The Syllabi and by – Fall 2020

To create the sketch for this week, I took the text from the main page of the syllabus for each of my classes this semester and played with it a bit. I thought it would be interesting to see if any patterns popped out!

Screen shot of an generated poem based on the text of my class syllabi for Fall 2020 at ITP - Image B
Screen shot of an generated poem based on the text of my class syllabi for Fall 2020 at ITP – Image B

After following along with the video “Coding Challenge #40.1: Word Counter in JavaScript”, I decided to see how much of that I could replicate myself after watching the video. I was able to get quite a bit of it without having to refer, unfortunately, I got stuck quite a bit.
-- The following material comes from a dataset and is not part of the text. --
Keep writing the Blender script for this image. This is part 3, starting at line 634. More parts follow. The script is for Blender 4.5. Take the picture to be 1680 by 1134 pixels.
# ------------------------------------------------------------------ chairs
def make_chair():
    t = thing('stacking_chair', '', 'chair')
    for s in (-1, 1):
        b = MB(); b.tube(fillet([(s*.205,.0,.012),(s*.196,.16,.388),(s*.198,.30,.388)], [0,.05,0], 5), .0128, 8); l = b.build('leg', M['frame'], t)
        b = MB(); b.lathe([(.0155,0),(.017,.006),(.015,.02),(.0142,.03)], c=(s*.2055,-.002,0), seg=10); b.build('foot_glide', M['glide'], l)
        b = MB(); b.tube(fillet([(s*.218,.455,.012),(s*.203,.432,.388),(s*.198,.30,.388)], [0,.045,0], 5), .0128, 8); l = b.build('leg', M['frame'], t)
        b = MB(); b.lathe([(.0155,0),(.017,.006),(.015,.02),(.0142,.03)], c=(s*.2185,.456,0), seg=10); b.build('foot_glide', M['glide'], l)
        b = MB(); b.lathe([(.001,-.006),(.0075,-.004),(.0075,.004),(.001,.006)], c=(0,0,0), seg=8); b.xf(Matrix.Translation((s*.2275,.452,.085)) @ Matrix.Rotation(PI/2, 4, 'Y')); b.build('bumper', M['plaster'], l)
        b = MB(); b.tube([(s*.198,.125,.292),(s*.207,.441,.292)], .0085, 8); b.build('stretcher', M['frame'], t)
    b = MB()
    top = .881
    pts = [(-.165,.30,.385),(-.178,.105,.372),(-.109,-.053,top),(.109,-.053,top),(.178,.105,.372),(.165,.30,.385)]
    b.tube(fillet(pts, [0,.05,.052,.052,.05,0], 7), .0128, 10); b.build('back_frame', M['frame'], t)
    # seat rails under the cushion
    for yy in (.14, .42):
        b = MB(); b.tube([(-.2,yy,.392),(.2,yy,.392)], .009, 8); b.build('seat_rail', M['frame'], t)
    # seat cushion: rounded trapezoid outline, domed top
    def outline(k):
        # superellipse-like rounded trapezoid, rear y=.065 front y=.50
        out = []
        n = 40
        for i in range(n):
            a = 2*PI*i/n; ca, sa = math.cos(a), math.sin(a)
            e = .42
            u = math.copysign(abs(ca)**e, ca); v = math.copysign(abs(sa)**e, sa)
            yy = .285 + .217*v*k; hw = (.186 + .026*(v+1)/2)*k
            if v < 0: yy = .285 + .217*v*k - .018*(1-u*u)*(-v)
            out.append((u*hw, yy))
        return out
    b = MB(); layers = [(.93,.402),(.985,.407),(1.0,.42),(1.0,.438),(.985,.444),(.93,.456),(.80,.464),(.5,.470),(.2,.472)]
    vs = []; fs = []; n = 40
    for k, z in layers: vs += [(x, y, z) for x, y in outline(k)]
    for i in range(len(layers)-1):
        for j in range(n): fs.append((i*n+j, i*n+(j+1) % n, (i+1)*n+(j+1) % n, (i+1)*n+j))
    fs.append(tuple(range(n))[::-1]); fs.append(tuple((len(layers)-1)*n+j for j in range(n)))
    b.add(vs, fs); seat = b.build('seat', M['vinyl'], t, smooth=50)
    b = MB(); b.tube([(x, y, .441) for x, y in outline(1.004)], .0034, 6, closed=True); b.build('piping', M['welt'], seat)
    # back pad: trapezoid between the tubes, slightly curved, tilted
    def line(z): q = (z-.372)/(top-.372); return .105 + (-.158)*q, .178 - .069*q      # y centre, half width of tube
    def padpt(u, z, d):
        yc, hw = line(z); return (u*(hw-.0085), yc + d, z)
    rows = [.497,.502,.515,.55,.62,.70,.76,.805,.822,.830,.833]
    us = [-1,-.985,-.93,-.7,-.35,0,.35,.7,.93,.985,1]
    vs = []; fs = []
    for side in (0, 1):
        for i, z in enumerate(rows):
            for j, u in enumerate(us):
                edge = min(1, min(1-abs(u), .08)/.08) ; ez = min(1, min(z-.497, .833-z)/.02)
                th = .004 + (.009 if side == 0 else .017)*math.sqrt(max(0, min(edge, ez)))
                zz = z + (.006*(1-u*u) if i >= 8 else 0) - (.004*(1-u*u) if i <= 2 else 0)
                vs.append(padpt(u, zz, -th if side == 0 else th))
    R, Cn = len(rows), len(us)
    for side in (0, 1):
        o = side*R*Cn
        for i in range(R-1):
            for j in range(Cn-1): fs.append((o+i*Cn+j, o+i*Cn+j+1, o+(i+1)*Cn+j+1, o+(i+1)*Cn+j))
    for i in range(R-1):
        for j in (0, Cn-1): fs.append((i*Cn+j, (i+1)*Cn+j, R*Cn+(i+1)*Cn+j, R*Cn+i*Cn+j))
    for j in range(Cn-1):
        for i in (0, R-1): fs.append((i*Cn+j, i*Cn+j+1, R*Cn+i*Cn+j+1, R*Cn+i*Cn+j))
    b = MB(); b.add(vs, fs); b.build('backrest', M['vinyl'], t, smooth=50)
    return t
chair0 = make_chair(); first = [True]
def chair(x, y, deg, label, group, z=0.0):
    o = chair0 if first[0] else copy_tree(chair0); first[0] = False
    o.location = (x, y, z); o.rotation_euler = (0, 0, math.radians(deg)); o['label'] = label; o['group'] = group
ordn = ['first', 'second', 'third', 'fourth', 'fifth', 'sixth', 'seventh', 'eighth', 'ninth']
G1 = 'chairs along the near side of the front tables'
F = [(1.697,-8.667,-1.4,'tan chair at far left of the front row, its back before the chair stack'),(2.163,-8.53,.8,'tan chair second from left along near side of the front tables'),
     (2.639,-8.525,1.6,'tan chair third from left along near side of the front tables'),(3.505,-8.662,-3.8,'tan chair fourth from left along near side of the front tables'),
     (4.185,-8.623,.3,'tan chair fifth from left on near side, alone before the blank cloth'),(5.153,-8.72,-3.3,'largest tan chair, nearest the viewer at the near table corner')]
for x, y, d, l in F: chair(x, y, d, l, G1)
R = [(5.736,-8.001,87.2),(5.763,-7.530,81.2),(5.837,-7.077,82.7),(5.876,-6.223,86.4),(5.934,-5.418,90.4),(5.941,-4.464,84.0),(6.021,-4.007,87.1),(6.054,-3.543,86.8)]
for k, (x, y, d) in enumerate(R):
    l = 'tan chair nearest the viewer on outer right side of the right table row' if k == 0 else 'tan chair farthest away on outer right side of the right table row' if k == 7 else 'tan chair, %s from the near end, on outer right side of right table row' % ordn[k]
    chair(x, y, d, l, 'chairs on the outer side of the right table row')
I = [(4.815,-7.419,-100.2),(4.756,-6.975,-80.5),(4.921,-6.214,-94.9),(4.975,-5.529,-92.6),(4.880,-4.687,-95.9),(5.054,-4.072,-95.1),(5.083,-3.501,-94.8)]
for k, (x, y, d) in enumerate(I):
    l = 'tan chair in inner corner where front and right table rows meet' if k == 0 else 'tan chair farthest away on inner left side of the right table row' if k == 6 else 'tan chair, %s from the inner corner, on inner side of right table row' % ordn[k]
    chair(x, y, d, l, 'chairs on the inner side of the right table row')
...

This exercise took about 3 hours to complete, but I really enjoyed taking about, smashing together, and looking to see if there were any interesting bits in the text.

If you’re curious, my classes this semester are “Programming A to Z”, “Reading and Writing Electronic Text”, “Time”, and “Imagination and Distributed Learning.” As far as the details of the execution of this sketch, I copied all of my syllabi from my classes and compiled them into one file called “syllabi.txt”. I didn’t do much massaging of the data beforehand, with the exception of removing student names, websites, and email addresses. 

Following the challenge flow, I imported the text. I had it join by space, “ “, then broke up the text up by separating each thing that wasn’t a space and adding it to an array. Once I had the words in an array, I could see which ones were most and least common. From there, I broke the words up into groups based on how many occurrences there were of each word. (These groups are 100+, 50-99, 25-49, 15-24, 10-14, and then groups for each word that had 9, 8, 7, 6, 5, 4, 3, 2, and 1 instances in the text.)

Next, I created a sentence by displaying random words from each grouping arranged in order using the groupings above (in that order.) I also did a little work to figure out how to capitalize the first word of the sentence and added a number of random punctuation options to put at the end. I also tried creating a reset button, but I wasn’t able to figure out how to clear the previous text so that it didn’t show from behind, so I just left it off. One other quirk for this assignment is that there are a number of the last parts of contractions, ie ‘ve’, ‘s’, ‘t’ and a number of roman numbers that appear in the text; however, i did use a RegEx, (!/\d+/), to prevent numbers from appearing in the results.

If you want to check it out yourself, here’s a link to the sketch and the code used to produce it!

Personally, I didn’t necessarily feel like there was a pattern to pull from the sentences that came up for me; however, I do appreciate how the rarer words appear at the end of the sentence, making it more interesting as you go along. I hope you enjoy learning about what I’ll be learning about this semester!